Le président de la formation de jugement a dispensé le rapporteur public, sur sa proposition, de prononcer des conclusions à l'audience.

Les parties ont été régulièrement averties du jour de l'audience.

Le rapport de Mme Marie-Thérèse Lacau a été entendu au cours de l'audience publique.

Considérant ce qui suit :

1. Ressortissant bangladais, titulaire d'un titre de séjour temporaire portant la mention " vie privée et familiale " régulièrement renouvelé, M. B...a saisi le tribunal administratif de Toulouse d'une demande tendant à l'annulation de la décision du 23 mars 2015 par laquelle le préfet de la Haute-Garonne lui a refusé la carte de résident de dix ans qu'il sollicitait sur le fondement de l'article L. 314-8 du code de l'entrée et du séjour des étrangers et du droit d'asile. Il fait appel de l'ordonnance du 27 novembre 2015 par laquelle le président de la 4ème chambre du tribunal administratif, statuant sur le fondement du 7° de l'article R. 222-1 du code de justice administrative, a rejeté sa demande.

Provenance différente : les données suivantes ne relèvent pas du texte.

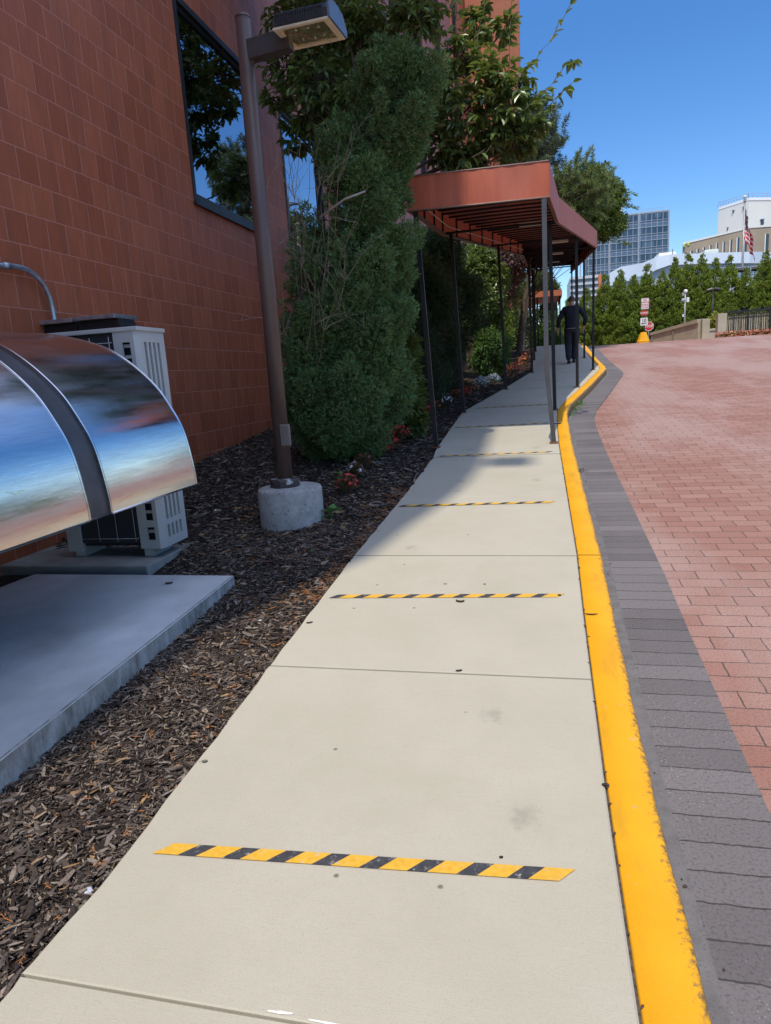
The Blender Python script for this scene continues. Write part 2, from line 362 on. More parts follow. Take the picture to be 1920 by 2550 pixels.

Sur la régularité de l'ordonnance :

2. En vertu du 7° de l'article R. 222-1 du code de justice administrative, les présidents de tribunal administratif peuvent rejeter, par ordonnance après l'expiration du délai de recours les requêtes ne comportant que des moyens de légalité externe manifestement infondés, des moyens irrecevables, des moyens inopérants ou des moyens qui ne sont assortis que de faits manifestement insusceptibles de venir à leur soutien ou ne sont manifestement pas assortis des précisions permettant d'en apprécier le bien-fondé.

3. Pour rejeter la requête, le premier juge a estimé que : " si M. B...soutient que la décision attaquée est entachée d'une erreur de fait relative à la condamnation pénale dont il a fait l'objet le 28 octobre 2014, il ne produit pas le jugement du tribunal correctionnel de Toulouse ; que l'absence d'examen de la situation personnelle du requérant ne ressortant ni de la motivation de la décision attaquée, ni des autres pièces du dossier, ce moyen n'est manifestement pas assorti de précisions permettant d'en apprécier le bien-fondé ; qu'enfin, si M. B...soutient que la décision est entachée d'une erreur manifeste d'appréciation, ce moyen n'est assorti que de faits manifestement insusceptibles de venir à son soutien dès lors que M.B..., qui ne justifie pas de ressources d'un montant au moins égal au salaire minimum de croissance, ne remplit pas les conditions de délivrance d'une carte de résident ".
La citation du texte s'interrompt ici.